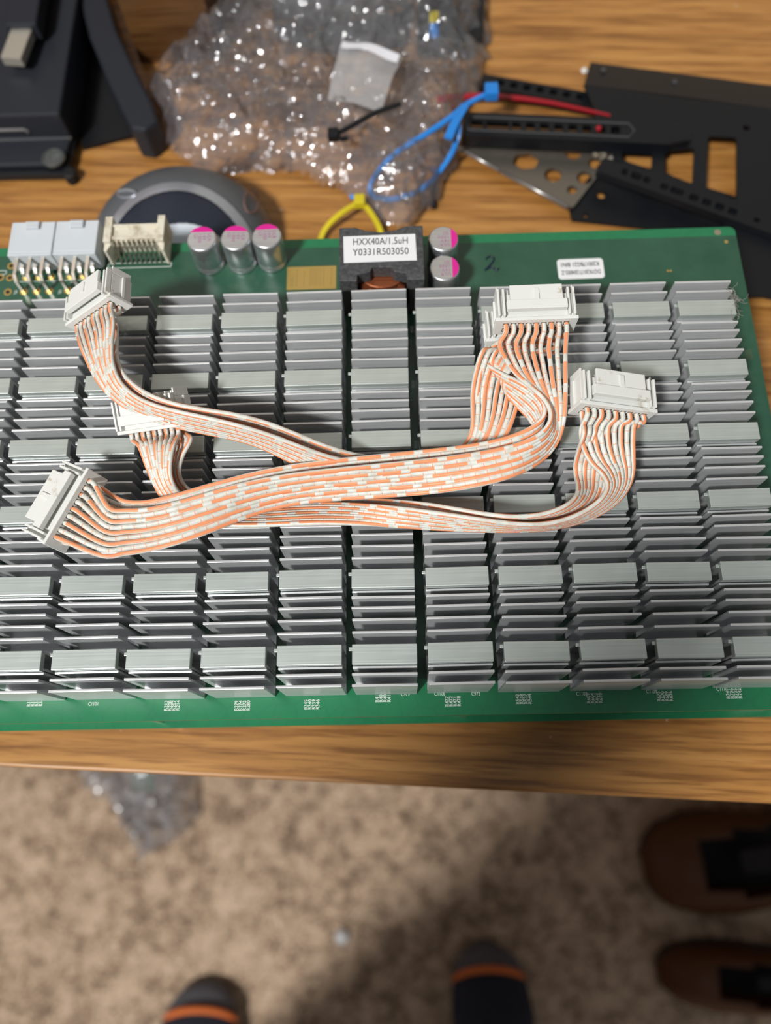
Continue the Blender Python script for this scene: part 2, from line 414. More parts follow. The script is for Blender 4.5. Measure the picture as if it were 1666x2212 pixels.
# inductor
def inductor():
    x0, x1, y0, y1 = -3.6, 21.8, 9.8, 29.0
    cx = 9.1
    def notch(yb, d):   # octagonal mouth cut from edge yb inwards by d
        return [(cx-7.4, yb), (cx-7.2, yb+d*.5), (cx-3.4, yb+d*.68), (cx-2.8, yb+d), (cx+3.0, yb+d*.98), (cx+3.6, yb+d*.66), (cx+7.4, yb+d*.46), (cx+7.6, yb)]
    pts = [(x0, y0)]+notch(y0, 4.6)+[(x1, y0), (x1, y1)]+list(reversed([(cx-7.8, y1), (cx-4.5, y1-1.3), (cx, y1-2.0), (cx+4.5, y1-1.3), (cx+7.8, y1)]))+[(x0, y1)]
    b = MB(); b.prism(pts, -4.8, 0)
    b.prism(pts, -18, -14.8)
    b.box(x0, x0+4.4, y0+.1, y1-.1, -14.8, -4.8); b.box(x1-4.4, x1, y0+.1, y1-.1, -14.8, -4.8)
    core = b.build('inductor', M_ferrite, cb, bevel=.25)
    w_ = MB()
    for i in range(4):
        z = -14.6+i*2.45; w_.lathe((cx, (y0+y1)/2, z), [(3.8, 0), (8.3, 0), (8.6, .3), (8.6, 1.9), (8.3, 2.2), (3.8, 2.2)], 40)
    wo = w_.build('winding', M_copper, core)
    w2 = MB()   # flat conductor turned up in the mouth
    w2.add([(cx-7.0, y0+.6, -17.4), (cx-1.8, y0+.1, -17.4), (cx-2.4, y0+2.8, -5.2), (cx-6.4, y0+2.2, -5.2)], [(0, 1, 2, 3)])
    w2.add([(cx-1.6, y0+.0, -17.4), (cx+3.4, y0+.2, -17.4), (cx+3.0, y0+3.2, -4.9), (cx-2.3, y0+3.2, -4.9)], [(0, 1, 2, 3)])
    w2.add([(cx+3.4, y0+.2, -17.4), (cx+7.2, y0+.9, -15), (cx+6.8, y0+2.0, -6.8), (cx+3.0, y0+3.2, -4.9)], [(0, 1, 2, 3)])
    o = w2.build('copper_lead', M_copper, core); sm = o.modifiers.new('s', 'SOLIDIFY'); sm.thickness = .9*S
    lb = MB(); lb.add([at(741.7, 511, .06), at(743, 568, .06), at(900.6, 562, .06), at(897, 505, .06)], [(0, 1, 2, 3)])
    lo = lb.build('paper_label', M_lab, core); sm = lo.modifiers.new('s', 'SOLIDIFY'); sm.thickness = .06*S
    t = MB(); a = at(763, 524, .1); b_ = at(881, 519, .1); fit_text(t, 'HXX40A/1.5uH', a.x, b_.x, (a.y+b_.y)/2, .1, 3.5, -.0)
    a = at(762, 546, .1); b_ = at(883, 542, .1); fit_text(t, 'Y0331R503050', a.x, b_.x, (a.y+b_.y)/2, .1, 3.5, -.0)
    t.build('printed_rating', M_ink, lo)
inductor()

# power connectors
def power_connector(x0, x1):
    y0, y1, z0, z1 = 29.7, 42.6, ZB, -9.5
    b = MB()
    b.box(x0, x1, y0, y0+1.0, z0+.6, z1)                       # rear wall (towards the pins)
    b.box(x0, x1, y0+1.0, y1, z1-1.0, z1); b.box(x0, x1, y0+1.0, y1, z0, z0+1)
    b.box(x0, x0+1, y0+1.0, y1, z0+1, z1-1); b.box(x1-1, x1, y0+1.0, y1, z0+1, z1-1)
    for k in (1, 2):
        xx = x0+(x1-x0)*k/3; b.box(xx-.4, xx+.4, y0+1.0, y1-2, z0+1, z1-1)
    b.box(x0+1, x1-1, y0+1.0, y1-2, (z0+z1)/2-.4, (z0+z1)/2+.4)
    cxm = (x0+x1)/2; b.box(cxm-2.3, cxm+2.3, y1-3.2, y1-.6, z1, z1+1.1)        # locking ramp
    o = b.build('power_connector', M_nylon, cb, bevel=.3)
    for k in range(3):
        xx = x0+2.6+k*4.2
        p_ = MB(); P = [V3((xx, y0+.6, z1-1.8)), V3((xx, 23.6, z1-1.8)), V3((xx, 22.4, z1-3.0)), V3((xx, 22.2, ZB+.05))]
        sq(p_, P, .55); p_.build('pin', M_tin, o)
        p_ = MB(); P = [V3((xx, y0+.6, ZB+3.0)), V3((xx, 28.6, ZB+3.0)), V3((xx, 27.7, ZB+2.2)), V3((xx, 27.5, ZB+.05))]
        sq(p_, P, .55); p_.build('pin', M_tin, o)
def sq(mb, P, h):
    Q = [P[0]]
    for a, b in zip(P, P[1:]): Q += [(a+b)/2, b]
    mb.tube(P, h*1.3, 4, ref=[V3((1, 0, 1)).normalized() if abs((P[min(i+1, len(P)-1)]-P[max(i-1, 0)]).normalized().z) < .7 else V3((1, 1, 0)).normalized() for i in range(len(P))])
power_connector(-110.4, -96.2); power_connector(-95.9, -82.1)
rg = MB()
for (x, y) in [(-113, 22.1), (-116.3, 27.8), (-113.1, 27.6), (-113.3, 32.2)]+[(q+2.6+4.2*k, yy) for q in (-110.4, -95.9) for k in range(3) for yy in (22.1, 27.5)]:
    rg.lathe((x, y, ZB), [(.75, .0), (1.3, .0), (1.3, .09), (.75, .09)], 20)
rg.build('solder_ring', M_gold, cb)
rh = MB()
for (x, y) in [(-113, 22.1), (-116.3, 27.8), (-113.1, 27.6), (-113.3, 32.2)]: rh.lathe((x, y, ZB), [(.75, 0.0), (.75, .1)], 16)
rh.build('plated_hole', mat('dark_hole', (.03, .02, .01), .8), cb)

# data connector (beige)
def data_connector():
    x0, x1 = -80.0, -60.6; z1 = -9.2; b = MB()
    b.box(x0+1.6, x1-1.6, 36.4, 41.0, ZB, z1-1.2)                     # body
    b.box(x0+1.6, x1-1.6, 35.2, 36.4, z1-2.4, z1-.6)
    b.box(x0+2.4, x1-2.4, 40.0, 41.0, z1-1.2, z1-.6)                  # rib at the mouth
    for xa, xb in ((x0, x0+2.4), (x1-2.4, x1)):
        b.box(xa, xb, 33.9, 43.6, ZB, z1)                          # side cheeks
    b.prism([(x0+.0, 31.6), (x0+.9, 31.2), (x0+2.2, 34), (x0, 34)], ZB, z1-1.5); b.prism([(x1, 31.2), (x1-.9, 31.4), (x1-2.2, 34), (x1, 34)], ZB, z1-1.5)
    for k in range(10):
        xx = x0+2.5+k*(x1-x0-5.0)/9; b.box(xx-.25, xx+.25, 34.2, 36.4, z1-3.2, z1-1.0)
    o = b.build('data_connector', M_beige, cb, bevel=.15)
    for k in range(9):
        xx = x0+3.4+k*1.62
        p_ = MB(); p_.tube([V3((xx-.3, 36.0, z1-2.2)), V3((xx, 34.4, z1-3.4)), V3((xx+.1, 33.0, z1-6.2)), V3((xx+.2, 31.6, ZB+.1))], .33, 6); p_.build('pin', M_tin, o)
data_connector()
# gold pad with rows of tiny holes
g = MB(); g.box(-22.0, -6.0, 19.9, 28.6, ZB, ZB+.08); gp = g.build('gold_pad', M_gold, cb)
g = MB()
for cx_, n_, y0_ in [(-20.6, 5, 21.4), (-20.1, 6, 21.4), (-18.9, 10, 21.3), (-16.5, 9, 21.3)]+[(-14.6+.62*k, 10, 21.4) for k in range(5)]+[(-11.2, 10, 21.4), (-10.2, 10, 21.4), (-7.6, 10, 21.4)]:
    for k in range(n_): g.lathe((cx_+.02*k, y0_+k*.68, ZB+.06), [(.14, 0), (.14, .04)], 8)
g.build('hole_pattern', M_golddot, gp)
# sticker
stk = MB(); cc = [at(1203, 561, ZB), at(1302, 557, ZB), at(1306, 600, ZB), at(1208, 605, ZB)]
e1 = (cc[1]-cc[0]); c0 = sum(cc, V3())/4; wd, hd, r = 14.8, 7.6, 1.1; pts = []
for (sx_, sy_, a0) in ((1, 1, 0), (-1, 1, 90), (-1, -1, 180), (1, -1, 270)):
    for k in range(6):
        a = math.radians(a0+k*18); pts.append((sx_*(wd/2-r)+r*math.cos(a), sy_*(hd/2-r)+r*math.sin(a)))
fr_ = rotf(c0.x, c0.y, math.radians(.6), 0)
stk.prism(pts, ZB, ZB+.08, fr=fr_); so = stk.build('sticker', M_lab, cb)
t = MB(); fit_text(t, 'K20017BG21 BIN1', -6.2, 6.0, 1.75, 0, 2.2, .03, flip=True); fit_text(t, 'DGYK20171204002-Z', -6.3, 6.2, -1.25, 0, 2.2, .03, flip=True)
t.v = [fr_(q)+V3((0, 0, ZB+.1)) for q in t.v]; t.build('printed_serial', M_ink, so)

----

▶ Aim
Scan the material above. Copy each line that holds the word "from".

▶ Expected output
Continue the Blender Python script for this scene: part 2, from line 414. More parts follow. The script is for Blender 4.5. Measure the picture as if it were 1666x2212 pixels.
    def notch(yb, d):   # octagonal mouth cut from edge yb inwards by d